WORK TO COMPLETE - Set the lines down again exactly, first line through the line that contains "COL = bpy.context.scene.collection", with no pictures.

INFORMATION SHOWN -
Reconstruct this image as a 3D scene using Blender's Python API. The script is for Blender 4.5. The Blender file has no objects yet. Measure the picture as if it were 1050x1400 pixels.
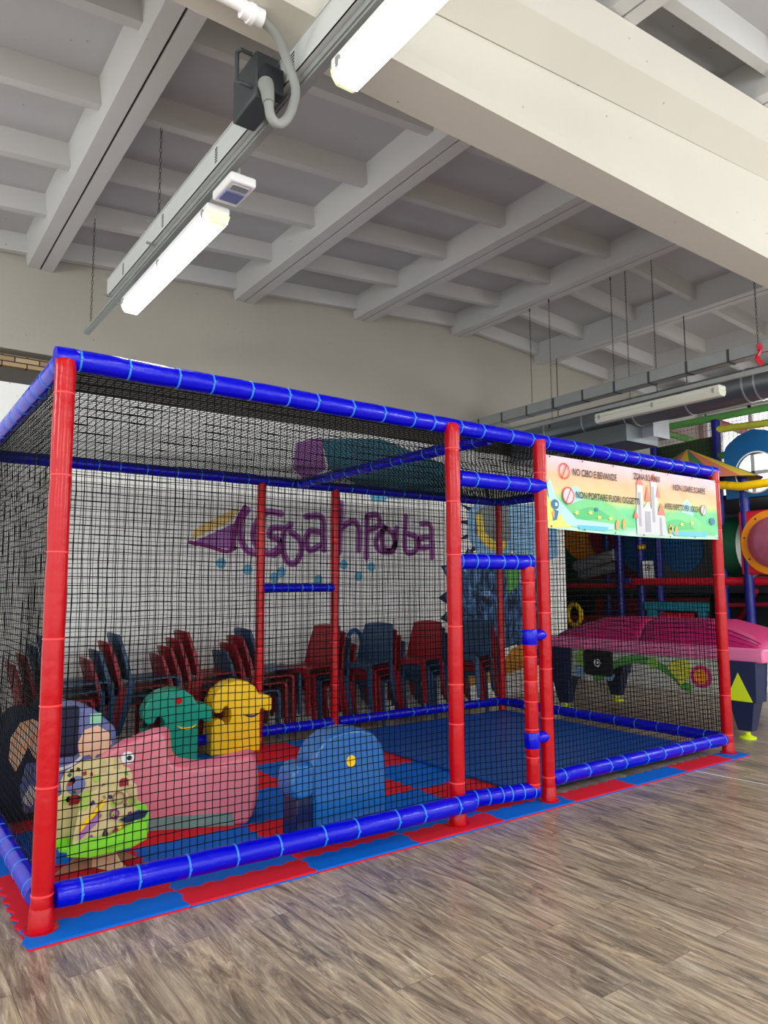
import bpy, bmesh, math, random
from mathutils import Vector, Matrix, noise
random.seed(7)
PI = math.pi
COL = bpy.context.scene.collection

# ------------------------------------------------------------------ materials
def new_mat(name):
    m = bpy.data.materials.new(name); m.use_nodes = True
    nt = m.node_tree; b = nt.nodes['Principled BSDF']
    return m, nt, b
def rgb(r, g, b):
    f = lambda c: (c/255/12.92) if c/255 <= .04045 else ((c/255+.055)/1.055)**2.4
    return (f(r), f(g), f(b), 1)
def mat(name, c, rough=.5, var=.12, scale=6, bump=0., bscale=40, coat=0., metal=0., emit=0., alpha=1., trans=0., spec=.5):
    m, nt, b = new_mat(name)
    tc = nt.nodes.new('ShaderNodeTexCoord')
    n = nt.nodes.new('ShaderNodeTexNoise'); n.inputs['Scale'].default_value = scale; n.inputs['Detail'].default_value = 4
    nt.links.new(tc.outputs['Object'], n.inputs['Vector'])
    mx = nt.nodes.new('ShaderNodeMix'); mx.data_type = 'RGBA'
    mx.inputs['A'].default_value = tuple(x*(1-var) for x in c[:3])+(1,)
    mx.inputs['B'].default_value = tuple(min(1, x*(1+var)) for x in c[:3])+(1,)
    nt.links.new(n.outputs['Fac'], mx.inputs['Factor'])
    nt.links.new(mx.outputs['Result'], b.inputs['Base Color'])
    b.inputs['Roughness'].default_value = rough
    b.inputs['Coat Weight'].default_value = coat
    b.inputs['Coat Roughness'].default_value = .15
    b.inputs['Metallic'].default_value = metal
    b.inputs['Specular IOR Level'].default_value = spec
    if bump:
        n2 = nt.nodes.new('ShaderNodeTexNoise'); n2.inputs['Scale'].default_value = bscale; n2.inputs['Detail'].default_value = 3
        nt.links.new(tc.outputs['Object'], n2.inputs['Vector'])
        bp = nt.nodes.new('ShaderNodeBump'); bp.inputs['Strength'].default_value = bump; bp.inputs['Distance'].default_value = .01
        nt.links.new(n2.outputs['Fac'], bp.inputs['Height']); nt.links.new(bp.outputs['Normal'], b.inputs['Normal'])
    if emit:
        b.inputs['Emission Color'].default_value = c; b.inputs['Emission Strength'].default_value = emit
    if trans: b.inputs['Transmission Weight'].default_value = trans
    b.inputs['Alpha'].default_value = alpha
    return m

def concrete(name, c, dark=.8, bump=.25):
    m, nt, b = new_mat(name)
    N = nt.nodes.new; L = nt.links.new
    tc = N('ShaderNodeTexCoord')
    n1 = N('ShaderNodeTexNoise'); n1.inputs['Scale'].default_value = 1.2; n1.inputs['Detail'].default_value = 6
    n2 = N('ShaderNodeTexNoise'); n2.inputs['Scale'].default_value = 25; n2.inputs['Detail'].default_value = 5
    v = N('ShaderNodeTexVoronoi'); v.inputs['Scale'].default_value = 7
    for q in (n1, n2, v): L(tc.outputs['Object'], q.inputs['Vector'])
    r = N('ShaderNodeValToRGB')
    r.color_ramp.elements[0].color = tuple(x*dark for x in c[:3])+(1,); r.color_ramp.elements[0].position = .3
    r.color_ramp.elements[1].color = c; r.color_ramp.elements[1].position = .62
    L(n1.outputs['Fac'], r.inputs['Fac'])
    vr = N('ShaderNodeValToRGB'); vr.color_ramp.elements[0].position = .03; vr.color_ramp.elements[1].position = .05
    vr.color_ramp.elements[0].color = (.35, .33, .3, 1)
    L(v.outputs['Distance'], vr.inputs['Fac'])
    mx = N('ShaderNodeMix'); mx.data_type = 'RGBA'; mx.blend_type = 'MULTIPLY'; mx.inputs['Factor'].default_value = .8
    L(r.outputs['Color'], mx.inputs['A']); L(vr.outputs['Color'], mx.inputs['B'])
    L(mx.outputs['Result'], b.inputs['Base Color'])
    bp = N('ShaderNodeBump'); bp.inputs['Strength'].default_value = bump; bp.inputs['Distance'].default_value = .01
    L(n2.outputs['Fac'], bp.inputs['Height']); L(bp.outputs['Normal'], b.inputs['Normal'])
    b.inputs['Roughness'].default_value = .85
    return m

def floor_mat():
    m, nt, b = new_mat('weathered_plank_vinyl')
    N = nt.nodes.new; L = nt.links.new
    tc = N('ShaderNodeTexCoord')
    sp = N('ShaderNodeSeparateXYZ'); L(tc.outputs['Object'], sp.inputs[0])
    cb = N('ShaderNodeCombineXYZ'); L(sp.outputs['Y'], cb.inputs['X']); L(sp.outputs['X'], cb.inputs['Y'])
    br = N('ShaderNodeTexBrick'); L(cb.outputs[0], br.inputs['Vector'])
    br.inputs['Scale'].default_value = 1; br.inputs['Brick Width'].default_value = 1.22; br.inputs['Row Height'].default_value = .18
    br.inputs['Mortar Size'].default_value = .0012; br.inputs['Color1'].default_value = (0, 0, 0, 1); br.inputs['Color2'].default_value = (1, 1, 1, 1)
    br.inputs['Mortar'].default_value = (.5, .5, .5, 1); br.offset = .37; br.inputs['Bias'].default_value = 0
    # per-plank offset pushes the grain coordinates so every plank differs
    of = N('ShaderNodeMath'); of.operation = 'MULTIPLY'; of.inputs[1].default_value = 37
    L(br.outputs['Color'], of.inputs[0])
    cz = N('ShaderNodeCombineXYZ'); L(sp.outputs['X'], cz.inputs['X']); L(sp.outputs['Y'], cz.inputs['Y']); L(of.outputs[0], cz.inputs['Z'])
    def noi(sx, sy, det, rough, dist, scale=1):
        mp = N('ShaderNodeMapping'); mp.inputs['Scale'].default_value = (sx, sy, 1); L(cz.outputs[0], mp.inputs['Vector'])
        n = N('ShaderNodeTexNoise'); n.inputs['Scale'].default_value = scale; n.inputs['Detail'].default_value = det
        n.inputs['Roughness'].default_value = rough; n.inputs['Distortion'].default_value = dist; L(mp.outputs[0], n.inputs['Vector']); return n
    g1 = noi(13, 1.7, 9, .74, 1.6); g2 = noi(75, 5, 5, .65, .8); g3 = noi(5, 1.6, 3, .5, .6)
    r1 = N('ShaderNodeValToRGB'); cr = r1.color_ramp
    cr.elements[0].position = .30; cr.elements[0].color = rgb(88, 79, 72)
    cr.elements[1].position = .72; cr.elements[1].color = rgb(232, 221, 203)
    for p, c in ((.41, rgb(134, 122, 110)), (.50, rgb(172, 158, 141)), (.58, rgb(200, 185, 164))):
        e = cr.elements.new(p); e.color = c
    L(g1.outputs['Fac'], r1.inputs['Fac'])
    r2 = N('ShaderNodeValToRGB'); r2.color_ramp.elements[0].position = .3; r2.color_ramp.elements[0].color = (.74, .73, .73, 1)
    r2.color_ramp.elements[1].position = .6; r2.color_ramp.elements[1].color = (1.0, 1.0, 1.0, 1); L(g2.outputs['Fac'], r2.inputs['Fac'])
    r3 = N('ShaderNodeValToRGB'); r3.color_ramp.elements[0].position = .35; r3.color_ramp.elements[0].color = rgb(232, 232, 232)
    r3.color_ramp.elements[1].position = .65; r3.color_ramp.elements[1].color = rgb(248, 242, 232); L(g3.outputs['Fac'], r3.inputs['Fac'])
    def mul(a, bb, f=1):
        mx = N('ShaderNodeMix'); mx.data_type = 'RGBA'; mx.blend_type = 'MULTIPLY'; mx.inputs['Factor'].default_value = f
        L(a, mx.inputs['A']); L(bb, mx.inputs['B']); return mx.outputs['Result']
    c = mul(r1.outputs['Color'], r2.outputs['Color']); c = mul(c, r3.outputs['Color'])
    r4 = N('ShaderNodeValToRGB'); r4.color_ramp.elements[0].color = (.84, .83, .82, 1); r4.color_ramp.elements[1].color = (1.04, 1.03, 1.01, 1)
    L(br.outputs['Color'], r4.inputs['Fac']); c = mul(c, r4.outputs['Color'])
    r5 = N('ShaderNodeValToRGB'); r5.color_ramp.elements[0].color = (1, 1, 1, 1); r5.color_ramp.elements[1].color = (.45, .42, .4, 1)
    L(br.outputs['Fac'], r5.inputs['Fac']); c = mul(c, r5.outputs['Color'])
    g6 = noi(26, 2.6, 10, .78, 1.3)
    r6 = N('ShaderNodeValToRGB'); r6.color_ramp.elements[0].position = .55; r6.color_ramp.elements[0].color = (0,0,0,1); r6.color_ramp.elements[1].position = .66; r6.color_ramp.elements[1].color = (.75,.75,.75,1)
    L(g6.outputs['Fac'], r6.inputs['Fac'])
    m6 = N('ShaderNodeMix'); m6.data_type = 'RGBA'; L(r6.outputs['Color'], m6.inputs['Factor']); L(c, m6.inputs['A']); m6.inputs['B'].default_value = rgb(214, 202, 182); c = m6.outputs['Result']
    g7 = noi(30, 3.0, 9, .75, 1.5)
    r7 = N('ShaderNodeValToRGB'); r7.color_ramp.elements[0].position = .60; r7.color_ramp.elements[0].color = (1,1,1,1); r7.color_ramp.elements[1].position = .68; r7.color_ramp.elements[1].color = (.42,.41,.42,1)
    L(g7.outputs['Fac'], r7.inputs['Fac']); c = mul(c, r7.outputs['Color'])
    L(c, b.inputs['Base Color'])
    b.inputs['Roughness'].default_value = .3; b.inputs['Specular IOR Level'].default_value = .55
    bp = N('ShaderNodeBump'); bp.inputs['Strength'].default_value = .12; bp.inputs['Distance'].default_value = .004
    L(g1.outputs['Fac'], bp.inputs['Height']); L(bp.outputs['Normal'], b.inputs['Normal'])
    return m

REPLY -
Reconstruct this image as a 3D scene using Blender's Python API. The script is for Blender 4.5. The Blender file has no objects yet. Measure the picture as if it were 1050x1400 pixels.
import bpy, bmesh, math, random
from mathutils import Vector, Matrix, noise
random.seed(7)
PI = math.pi
COL = bpy.context.scene.collection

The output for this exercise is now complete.